1. Janet Staiger, "The Politics of Film Canons," Cinema Journal 24, no. 3 (1985): 12.

2. Aaron Gerow, Kitano Takeshi (London: British Film Institute, 2007), 9.

3. Ibid., 11.

4. Ibid., 225.

5. Ibid., 220.

6. Ibid., 225.

7. Walter Benjamin, "Theses on the Philosophy of History," in The Holocaust: Theoretical Readings, ed. Neil Levi and Michael Rothberg (New Brunswick, NJ: Rutgers University Press, 2003), 278.

8. Alex Zahlten, "Brand New Worlds—Confusio, Commixtio, and the New Paradigms of the Medium of History," Kinema Club IX at Harvard University, March 14, 2009.

9. Daisuke Miyao, "Telephilia vs. Cinephilia = Beat Takeshi vs. Takeshi Kitano?" Framework: The Journal of Cinema and Media 45, no. 2 (Fall 2004): 56–61.
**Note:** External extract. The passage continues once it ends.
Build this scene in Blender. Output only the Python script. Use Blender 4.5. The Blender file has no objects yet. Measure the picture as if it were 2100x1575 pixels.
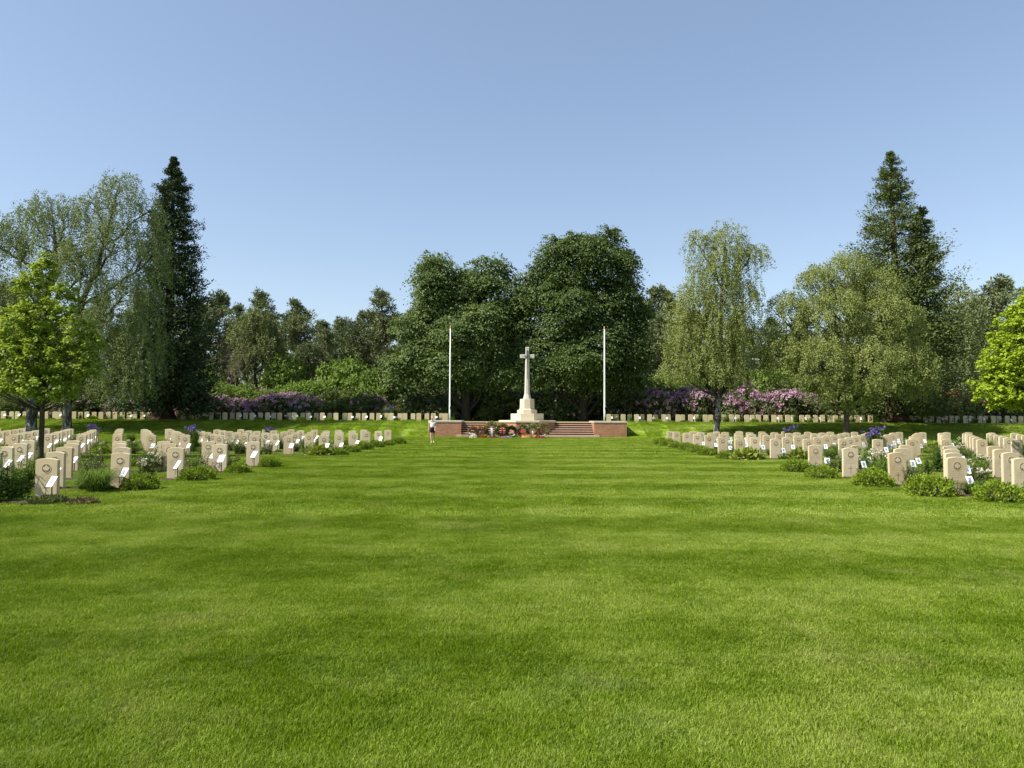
import bpy, bmesh, math, random
import numpy as np
from mathutils import Matrix, Vector

random.seed(7)
rng = np.random.default_rng(11)
R = math.radians
SC = bpy.context.scene
COL = SC.collection

# ------------------------------------------------------------------ camera
F, CX, CY, EYE = 1500.0, 1050.0, 787.5, 1.63
CAMROT = Matrix.Rotation(R(90 + 2.538), 3, 'X') @ Matrix.Rotation(0.0045, 3, 'Z')
cam = bpy.data.objects.new('camera', bpy.data.cameras.new('camera'))
COL.objects.link(cam)
cam.data.sensor_width = 36.0
cam.data.lens = 36.0 * F / 2100.0
cam.data.clip_start, cam.data.clip_end = 0.1, 3000
cam.matrix_world = Matrix.Translation((0, 0, EYE)) @ CAMROT.to_4x4()
SC.camera = cam

# ------------------------------------------------------------------ sky, sun, exposure
SUN_AZ_FRONT, SUN_EL = 20.0, 47.0            # sun stands to the left, a little behind the camera
sd = Vector((-math.cos(R(SUN_EL)) * math.cos(R(SUN_AZ_FRONT)), -math.cos(R(SUN_EL)) * math.sin(R(SUN_AZ_FRONT)), math.sin(R(SUN_EL))))
world = bpy.data.worlds.new('World'); SC.world = world; world.use_nodes = True
wn = world.node_tree; wn.nodes.clear()
wo = wn.nodes.new('ShaderNodeOutputWorld'); bg = wn.nodes.new('ShaderNodeBackground')
sky = wn.nodes.new('ShaderNodeTexSky'); sky.sky_type = 'NISHITA'; sky.sun_disc = False
sky.sun_elevation = R(SUN_EL)
sky.sun_rotation = math.atan2(sd.x, sd.y)
sky.air_density, sky.dust_density, sky.ozone_density, sky.altitude = 0.95, 0.7, 2.2, 0
hs = wn.nodes.new('ShaderNodeHueSaturation'); hs.inputs['Saturation'].default_value = 1.03
hs.inputs['Hue'].default_value = 0.503
gm = wn.nodes.new('ShaderNodeGamma'); gm.inputs[1].default_value = 0.71      # gamma compresses the sky's brightness range: flatter sky
wn.links.new(sky.outputs[0], gm.inputs[0]); wn.links.new(gm.outputs[0], hs.inputs['Color']); wn.links.new(hs.outputs[0], bg.inputs[0])
bg.inputs[1].default_value = 0.143
wn.links.new(bg.outputs[0], wo.inputs[0])
sl = bpy.data.lights.new('sun', 'SUN'); sl.energy = 4.3; sl.angle = R(0.55); sl.color = (1.0, 0.965, 0.905)
sun = bpy.data.objects.new('sun', sl); COL.objects.link(sun)
sun.rotation_euler = sd.to_track_quat('Z', 'Y').to_euler()
SC.view_settings.view_transform = 'Standard'; SC.view_settings.look = 'None'
SC.view_settings.exposure = 1.0; SC.view_settings.gamma = 1.0; SC.view_settings.use_curve_mapping = False
SC.render.engine = 'CYCLES'
cy = SC.cycles
cy.max_bounces, cy.diffuse_bounces, cy.glossy_bounces, cy.transmission_bounces, cy.transparent_max_bounces = 6, 4, 2, 4, 4
cy.use_denoising = True
cy.use_adaptive_sampling = True; cy.adaptive_threshold = 0.012
cy.caustics_reflective = cy.caustics_refractive = False

# ------------------------------------------------------------------ helpers
def at(px, py, D):
    d = CAMROT @ Vector(((px - CX) / F, -(py - CY) / F, -1.0))
    return Vector((d.x / d.y * D, D, EYE + d.z / d.y * D))
def px2m(D): return D / F

def ordinal(n):
    small = ['', 'first', 'second', 'third', 'fourth', 'fifth', 'sixth', 'seventh', 'eighth', 'ninth', 'tenth', 'eleventh', 'twelfth',
             'thirteenth', 'fourteenth', 'fifteenth', 'sixteenth', 'seventeenth', 'eighteenth', 'nineteenth', 'twentieth']
    if n <= 20: return small[n]
    tens = {2: 'twenty', 3: 'thirty', 4: 'forty'}[n // 10]
    return tens + '-' + small[n % 10] if n % 10 else {2: 'twentieth', 3: 'thirtieth', 4: 'fortieth'}[n // 10]

def new_mesh(name, V, Fc, mats=(), tint=None, smooth=False, mat_idx=None):
    me = bpy.data.meshes.new(name)
    V = np.asarray(V, np.float32).reshape(-1, 3)
    if isinstance(Fc, np.ndarray):
        n, k = Fc.shape
        me.vertices.add(len(V)); me.vertices.foreach_set('co', V.ravel())
        me.loops.add(n * k); me.loops.foreach_set('vertex_index', Fc.ravel().astype(np.int32))
        me.polygons.add(n); me.polygons.foreach_set('loop_start', np.arange(0, n * k, k, dtype=np.int32))
        me.update(calc_edges=True)
    else:
        me.from_pydata(V.tolist(), [], Fc); me.update()
    if tint is not None:
        a = me.attributes.new('tint', 'FLOAT', 'POINT'); a.data.foreach_set('value', np.asarray(tint, np.float32))
    for m in mats: me.materials.append(m)
    if smooth: me.polygons.foreach_set('use_smooth', np.ones(len(me.polygons), bool))
    return me

def obj(name, me, parent=None, loc=None, rot=None, scale=None):
    o = bpy.data.objects.new(name, me); COL.objects.link(o)
    if parent is not None: o.parent = parent
    if loc is not None: o.location = loc
    if rot is not None: o.rotation_euler = rot
    if scale is not None: o.scale = scale
    return o

def tag(o, label=None, cat=None, group=None, kind=None):
    if label: o['label'] = label
    if cat: o['category'] = cat
    if group: o['group'] = group
    if kind: o['kind'] = kind
    return o

def empty(name, loc=(0, 0, 0), rz=0.0, scale=1.0):
    o = bpy.data.objects.new(name, None); COL.objects.link(o); o.empty_display_size = 0.2
    o.location = loc; o.rotation_euler = (0, 0, rz); o.scale = (scale,) * 3 if not isinstance(scale, tuple) else scale
    return o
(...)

10. Lisa Bode, "Digital Doppelgängers," M/C Journal 8, no. 3 (July 2005), http://journal.media-culture.org.au/0507/07-bode.php (accessed April 11, 2009).

11. Kitano Takeshi, interview in Bessatsu Kadokawa: Kadokawa Mook, no. 225 (2005): 19.

12. Daisuke Miyao, "From Doppelganger to Monster: Kitano Takeshi's Takeshis'," Canadian Journal of Film Studies 18, no. 1 (Spring 2009): 6–23.

13. Steven T. Brown, "Machinic Desires: Hans Bellmer's Dolls and the Technological Uncanny in Ghost in the Shell 2: Innocence," Mechademia, no. 3 (2008): 222–253.

14. Kitano, interview in Bessatsu Kadokawa, 15.